In the Worchester multiple LODD, some of the LODDs were lost while looking for the original missing firefighters. It wasn't the scenario there, either, when they entered. It still happened.
Look at the Phoenix RIT studies in response to the Southwest Supermarket fire.
That incident resulted in multiple additional MAYDAYS due to firefighters who were attempting to rescue the disoriented firefighter getting in trouble themselves. The same thing was replicated in the studies PFD did while trying to find out why the original incident occurred how it did.
If something has already gone terribly wrong on the fireground, we can't just blithely assume that nothing else will go wrong just because we engage in a well-intentioned RIT response.

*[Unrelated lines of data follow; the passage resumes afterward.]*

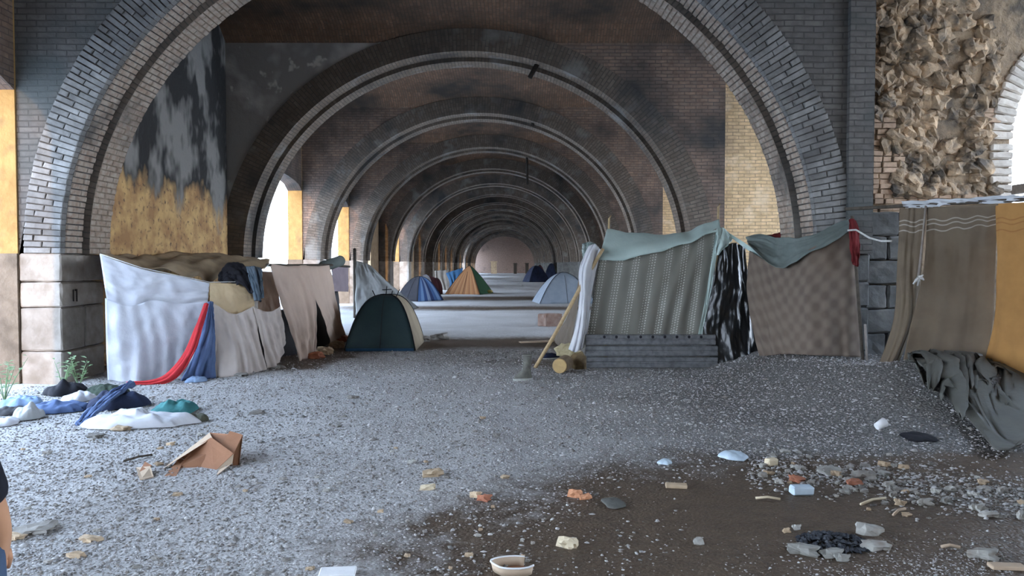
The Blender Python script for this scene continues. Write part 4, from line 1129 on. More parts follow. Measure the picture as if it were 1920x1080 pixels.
boot_g = G(984, 713)
boot = empty('boot', boot_g); tag(boot, 'worn grey-green boot standing beside the foot of the slanting stick', 'boot'); boot.rotation_euler = (0, 0.0, 0.25)
M['boot'] = rough_mat('grey_green_leather', (0.17, 0.165, 0.14), (0.11, 0.105, 0.09), 14, rough=0.7)
M['sole'] = rough_mat('pale_rubber', (0.46, 0.47, 0.42), (0.36, 0.36, 0.33), 14, rough=0.7)
bm = bmesh.new()   # shaft and foot lofted through stations (toe towards the viewer's left)
st_ = [((0.035, 0, 0.345), 0.060, 0.052), ((0.035, 0, 0.27), 0.058, 0.05), ((0.03, 0, 0.20), 0.056, 0.05), ((0.02, 0, 0.14), 0.066, 0.052), ((0.0, 0, 0.10), 0.088, 0.054), ((-0.02, 0, 0.055), 0.125, 0.055), ((-0.025, 0, 0.03), 0.132, 0.056)]
rings = []
for (c_, rx, ry) in st_:
    rings.append([bm.verts.new((c_[0] + rx * math.cos(t * math.pi / 8), ry * math.sin(t * math.pi / 8), c_[2])) for t in range(16)])
for a, b in zip(rings[:-1], rings[1:]):
    for t in range(16): bm.faces.new((a[t], b[t], b[(t + 1) % 16], a[(t + 1) % 16]))
bm.faces.new(rings[0]); bm.faces.new(list(reversed(rings[-1])))
boot_upper = bm_obj('upper', bm, M['boot'], boot, smooth=True)
bm = bmesh.new(); rings = []
for z_, k_ in ((0.0, 1.02), (0.03, 1.06), (0.034, 0.98)):
    rings.append([bm.verts.new((-0.025 + 0.138 * k_ * math.cos(t * math.pi / 8), 0.060 * k_ * math.sin(t * math.pi / 8) * (1.0 - 0.18 * math.cos(t * math.pi / 4)), z_)) for t in range(16)])
for a, b in zip(rings[:-1], rings[1:]):
    for t in range(16): bm.faces.new((a[t], a[(t + 1) % 16], b[(t + 1) % 16], b[t]))
bm.faces.new(list(reversed(rings[0]))); bm.faces.new(rings[-1])
bm_obj('sole', bm, M['sole'], boot)
for k in range(5):
    z_ = 0.16 + k * 0.036
    tube_obj('lace', [(-0.036, -0.03, z_), (-0.036, 0.0, z_ + 0.012), (-0.030, 0.032, z_)], 0.005, M['sole'], boot_upper, seg=6)
bm = bmesh.new(); tube(bm, [(0.035, 0, 0.335), (0.035, 0, 0.355)], [0.065, 0.062], 16); bm_obj('collar', bm, M['boot'], boot, smooth=True)

M['logwood'] = rough_mat('cut_log_wood', (0.58, 0.40, 0.18), (0.48, 0.33, 0.16), 9)
M['bark'] = rough_mat('log_bark', (0.30, 0.22, 0.14), (0.2, 0.15, 0.1), 14)
lg = G(1049, 701); log = empty('log', lg); tag(log, 'short cut log with yellow end under the straw-coloured sack', 'log'); log.rotation_euler = (0, 0, -0.3)
bm = bmesh.new(); tube(bm, [(0, 0.02, 0.115), (0, 0.42, 0.115)], 0.115, 18); bm_obj('bark', bm, M['bark'], log, smooth=False)
bm = bmesh.new(); tube(bm, [(0, 0.0, 0.115), (0, 0.022, 0.115)], [0.104, 0.108], 18); bm_obj('cut_end', bm, M['logwood'], log)
def lump(name, centre, sx, sy, sz, mat, seed, label, cat, group=None, rot=0.0, jag=0.35, sub=3):
    bm = bmesh.new(); bmesh.ops.create_icosphere(bm, subdivisions=sub, radius=1.0)
    for v in bm.verts:
        n_ = noise.noise(v.co * 1.6 + Vector((seed * 5.1, 0, 0))) + 0.5 * noise.noise(v.co * 4.0 + Vector((0, seed * 2.3, 0)))
        v.co *= 1 + jag * n_
        v.co = Vector((v.co.x * sx, v.co.y * sy, max(v.co.z, -0.55) * sz + 0.55 * sz))
    o = bm_obj(name, bm, mat, smooth=True); o.location = centre; o.rotation_euler = (0, 0, rot); tag(o, label, cat, group)
    return o
lump('straw_sack', G(1062, 690) + Vector((0.02, 0.1, 0.18)), 0.19, 0.15, 0.13, rough_mat('straw_sacking', (0.60, 0.52, 0.33), (0.42, 0.35, 0.20), 18), 5, 'straw-coloured sack lying on the cut log', 'sack')
o = lump('brown_sack', G(1080, 694) + Vector((0.05, 0.15, 0)), 0.13, 0.12, 0.16, rough_mat('brown_sacking', (0.24, 0.17, 0.09), (0.13, 0.09, 0.05), 12), 6, 'small brown sack between the log and the steel planks', 'sack')
def shoe(name, p, rot, upper, sole, label, cat='shoe', L=0.29):
    root = empty(name, p); root.rotation_euler = (0, 0, rot); tag(root, label, cat)
    for nm, zz, mat in (('sole', [(0.0, 1.0), (0.025, 1.04)], sole), ('upper', [(0.025, 0.98), (0.06, 0.92), (0.085, 0.66), (0.10, 0.5)], upper)):
        bm = bmesh.new(); rings = []
        for z_, k_ in zz:
            sh = -(1 - k_) * 0.35 * L
            rings.append([bm.verts.new((sh + L / 2 * k_ * math.cos(t * math.pi / 8), 0.05 * (0.5 + 0.5 * k_) * math.sin(t * math.pi / 8), z_)) for t in range(16)])
        for a, b in zip(rings[:-1], rings[1:]):
            for t in range(16): bm.faces.new((a[t], a[(t + 1) % 16], b[(t + 1) % 16], b[t]))
        bm.faces.new(list(reversed(rings[0]))); bm.faces.new(rings[-1])
        bm_obj(nm, bm, mat, root, smooth=(nm == 'upper'))
    return root
shoe('shoe', G(1034, 673), 0.5, M['navy'], M['sole'], 'navy shoe with pale sole behind the cut log', L=0.34)
shoe('shoe', G(1058, 664), 2.6, M['black'], M['charcoal'], 'black shoe tucked behind the straw-coloured sack', L=0.3)
a, b = G(975, 643), G(1078, 640)
o = make_obj('board', block_mesh('board', (b - a).length, 0.14, 0.03, M['cardpale'], 9, 0.004)); o.location = (a + b) / 2 + Vector((0, 0, 0.02)); o.rotation_euler = (0, 0, math.atan2(b.y - a.y, b.x - a.x)); tag(o, 'thin pale board lying on the ground behind the slanting stick', 'board')

# ------------------------------------------------------------------ blankets beside the right pier
D1 = 9.75
sheet('checked_blanket', [L3((1405, 470, 11.1), (1462, 497, 10.4), (1520, 466, 9.85), (1597, 428, D1)), L3((1402, 560, 11.1), (1470, 570, 10.4), (1525, 560, 9.85), (1604, 545, D1)), [G(1424, 668), Q(1472, 664, 10.35), Q(1528, 666, 9.85), Q(1612, 670, D1)]],
      M['checked'], 'brown checked blanket hung between the black plastic and the red cloth', 'blanket', folds=7, amp=0.025, wr=0.02, seed=51, nu=70, nv=50)
sheet('grey_green_tarp', [L3((1398, 444, 11.4), (1432, 440, 11.0), (1500, 447, 10.1), (1592, 408, D1 + 0.1)), L3((1400, 452, 11.1), (1448, 468, 10.7), (1510, 462, 9.95), (1596, 416, D1)), L3((1404, 460, 10.9), (1462, 503, 10.2), (1528, 470, 9.75), (1598, 432, D1 - 0.08))],
      M['greentarp'], 'grey-green tarp sagging in a V above the checked blanket', 'tarp', folds=2, amp=0.03, wr=0.03, seed=52, top_hold=0.9)
sheet('red_rag', [L3((1425, 447, 11.3), (1460, 436, 11.1), (1486, 440, 10.9)), L3((1432, 458, 11.1), (1462, 462, 10.9), (1480, 460, 10.75))], M['darkred'], 'dark red rag on top of the grey-green tarp', 'rag', folds=2, amp=0.03, wr=0.03, seed=53, nu=24, nv=14, thick=0.015)
sheet('red_hanging', [L3((1591, 412, D1 - 0.1), (1600, 410, D1 - 0.16), (1608, 420, D1 - 0.1)), L3((1593, 450, D1 - 0.1), (1602, 455, D1 - 0.18), (1612, 462, D1 - 0.1)), L3((1596, 490, D1 - 0.1), (1602, 498, D1 - 0.14), (1607, 500, D1 - 0.1))], M['darkred'], 'dark red cloth tied around the top of the pier post', 'cloth', folds=2, amp=0.03, wr=0.03, seed=54, nu=16, nv=24, thick=0.012)
pg = Q(1618, 668, D1 - 0.1)
tag(tube_obj('post', [(pg.x, pg.y, ground_z(pg.x, pg.y)), Q(1608, 540, D1 - 0.05), Q(1598, 405, D1 - 0.02)], 0.022, M['darkwood']), 'dark post at the edge of the checked blanket before the pier', 'post')
tag(tube_obj('short_pole', [Vector((pg.x + 0.03, pg.y - 0.05, ground_z(pg.x, pg.y))), Q(1622, 608, D1 - 0.15)], 0.016, M['timber_grey']), 'short grey stake leaning against the dark post', 'stake')
tag(tube_obj('white_rope', L3((1589, 432, D1 - 0.2), (1605, 431, D1 - 0.25), (1630, 446, D1 - 0.5), (1652, 452, D1 - 0.8), (1672, 452, D1 - 0.95)), 0.012, M['rope'], seg=6), 'white cord knotted from the dark post to the brown blanket', 'cord')
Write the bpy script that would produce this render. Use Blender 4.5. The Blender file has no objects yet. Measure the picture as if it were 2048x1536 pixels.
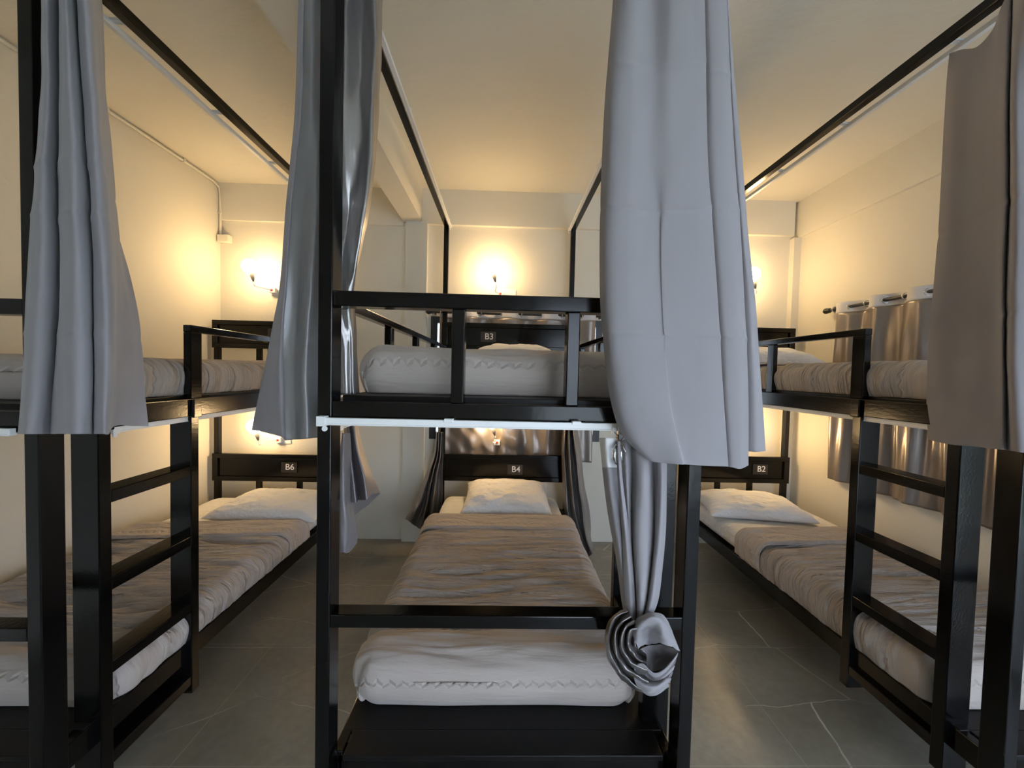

I agree that the extra ladders should be thrown if firefighters are operating above the fire, and prior to the search, but most departments just flatly don't have the manpower to throw the ladders without delaying the search. If you delay your search for five or ten minutes while throwing ladders, you may be either wasting the search effort for civilians that are now dead, starting the search with a ladder company that's expended precious energy throwing the ladders, or both. That's another one of those points Command must take into account even if nothing has gone wrong on the fireground.
Permalink Reply by DUST on August 15, 2009 at 8:09am
You may be right, but my MSA PASS device is 95 decibels and that's inside and getting close to the crew as opposed to the 110 decibel air horn from the truck outside the structure.
Really? How do you know that you'd be getting close to the crew inside the structure, especially if you don't know where they are? PASS alarms can be very disorienting if you are not immediately adjacent to the PASS that is activated, particularly in smoke.
PASS alarms are also intended to indicate that YOU are in trouble. If I hear a PASS that's not from one of my crew, one of two things will probably happen. 1) I ignore the PASS alarm and stay off the radio so that RIT can communicate with the lost/downed/trapped firefighter until I recieve another assignment. The first rule of RIT activations is for committed companies to continue working their assignment so that the fire doesn't go unfought...or 2) I try to respond to the activated PASS with a crew who has partially-empty air cylinders, no RIT tools, and no idea where they are relative to the PASS alarm, particularly if the PASS alarm is attached to a moving firefighter in heavy smoke or other zero-viz. That scenario is the recipe for the multiple MAYDAY situations Phoenix describes in their analysis of the Southwest Supermarket LODD incident.